I have a had a few such moments.

My heart feeling like it could explode and my soul wishing to capture through a mental photograph this moment where all with the world is quite completely, right.

I have been thinking about such moments this evening upon concluding my second reading of Sheldon Vanauken's A Severe Mercy. The story is one I shall not even attempt to recreate for you, because you must experience it yourself. But it is a grand story and involves pagan love and holy love and every kind in between. Throughout this story the couple, Davy and Van, constantly relish and seek out a timelessness within the world. The moments of shared peace, and utter joy at the stillness of the world are those to which they cling most dearly.

Now this comes from a sort of high paganism, an extreme love of beauty and the love of love itself, and yet at the end of this journey Vanauken contemplates the question that this begs: If we so love timelessness, how is it that we are in an environment that is time? It must mean that we were not meant to be in time, right?
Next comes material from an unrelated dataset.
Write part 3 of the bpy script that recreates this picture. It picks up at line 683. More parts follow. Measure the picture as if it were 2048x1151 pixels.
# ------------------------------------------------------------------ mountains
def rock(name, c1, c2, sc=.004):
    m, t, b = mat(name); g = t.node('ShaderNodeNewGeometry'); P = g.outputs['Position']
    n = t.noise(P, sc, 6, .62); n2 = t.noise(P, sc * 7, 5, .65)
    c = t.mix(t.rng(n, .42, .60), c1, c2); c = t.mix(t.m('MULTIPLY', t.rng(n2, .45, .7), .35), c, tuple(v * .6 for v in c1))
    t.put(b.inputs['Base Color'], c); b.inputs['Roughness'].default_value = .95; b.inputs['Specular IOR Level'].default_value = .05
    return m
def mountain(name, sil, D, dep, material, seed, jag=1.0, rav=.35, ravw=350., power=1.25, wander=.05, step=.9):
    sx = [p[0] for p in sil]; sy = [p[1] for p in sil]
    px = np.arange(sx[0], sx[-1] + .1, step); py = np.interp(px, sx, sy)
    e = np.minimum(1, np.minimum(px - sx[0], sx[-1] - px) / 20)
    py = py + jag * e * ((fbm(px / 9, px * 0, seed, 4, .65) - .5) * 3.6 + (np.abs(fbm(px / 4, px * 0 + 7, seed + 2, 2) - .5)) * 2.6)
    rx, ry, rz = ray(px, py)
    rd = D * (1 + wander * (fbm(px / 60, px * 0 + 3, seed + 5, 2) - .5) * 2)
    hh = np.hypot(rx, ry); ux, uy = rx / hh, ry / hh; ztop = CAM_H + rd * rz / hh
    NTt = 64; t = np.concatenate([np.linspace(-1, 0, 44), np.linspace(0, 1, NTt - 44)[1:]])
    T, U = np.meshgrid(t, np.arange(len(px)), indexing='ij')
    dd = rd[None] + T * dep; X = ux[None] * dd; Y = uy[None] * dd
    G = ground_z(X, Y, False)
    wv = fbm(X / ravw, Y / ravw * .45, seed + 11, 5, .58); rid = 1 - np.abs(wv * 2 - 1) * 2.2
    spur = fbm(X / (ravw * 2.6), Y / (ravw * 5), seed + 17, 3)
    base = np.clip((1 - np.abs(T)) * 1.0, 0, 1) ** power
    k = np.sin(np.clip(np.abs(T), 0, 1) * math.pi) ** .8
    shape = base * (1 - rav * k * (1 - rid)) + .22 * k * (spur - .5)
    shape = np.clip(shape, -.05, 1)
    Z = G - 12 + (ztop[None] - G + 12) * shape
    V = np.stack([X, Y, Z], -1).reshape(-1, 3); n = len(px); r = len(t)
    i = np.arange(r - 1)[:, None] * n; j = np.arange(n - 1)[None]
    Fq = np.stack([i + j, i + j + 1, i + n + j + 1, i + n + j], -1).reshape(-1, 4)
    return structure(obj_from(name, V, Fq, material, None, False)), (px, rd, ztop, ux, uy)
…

"Never were people more harried by time: by watches, by buzzers, by time clocks, by precise schedules, by the beginning of the programme. There is, in fact, some truth in 'the good old days' : no other civilisation of the past was ever so harried by time." 

It feels downright unnatural.

I myself tend to lean towards high paganism in finding more beauty in the love of love itself and the world around me than in the Divine being of the Lord and yet this idea, this concept that the timelessness that I have so often felt my heart yearn towards is indeed God's will for us...well it makes my heart so happy I believe it just might break.